Berita Banjar, (harapanrakyat),-
Sejatinya pendidikan adalah proses upaya penyadaran yang terencana, sistematis dan berkelanjutan. Tidak hanya itu, pendidikan juga sebagai ruang untuk mentransformasikan pengetahuan, nilai dan kreatifitas kepada peserta didik. Dalam pendidikan pun sangat beragam sifat pribadi para peserta didik, tidak semuanya baik, ada pula yang nakal dan bandel.
Fenomena siswa dikeluarkan dari sekolah karena nakal seringkali terjadi. Mulai dari maslah narkoba, tawuran, hamil di luar nikah, dan kenakalan lainnya, semua itu merupakan pemicu seorang siswa di drop out oleh pihak sekolah.

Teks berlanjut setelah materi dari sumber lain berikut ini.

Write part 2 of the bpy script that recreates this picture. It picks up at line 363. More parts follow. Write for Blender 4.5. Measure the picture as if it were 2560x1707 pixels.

Seperti terjadi di SMK 1 Pasundan Banjar, dimana ada dua siswa yang akan dikeluarkan dari sekolah dengan alasan nakal dan sering pacaran. Siswa tersebut berinisial BR (17), dan FA (16), keduanya merupakan siswa/siswi kelas 10 jurusan TKJ.
Ketika ditemui HR di rumahnya, Selasa (20/10/2015), FA menuturkan bahwa dirinya pada hari Selasa, tanggal 13 Oktober 2015, dipanggil guru BP bernama Epon Juarsih. Di ruang BP, guru tersebut mendesak FA untuk mengundurkan diri karena FA telah melakukan kesalahan, yakni sering pacaran dengan BR.
“Bu Epon bilang bahwa saya harus mengundurkan diri dengan alasan saya sering dekat dengan BR. Padahal saya masih mau sekolah, apalagi saya ini baru masuk,” tutur FA.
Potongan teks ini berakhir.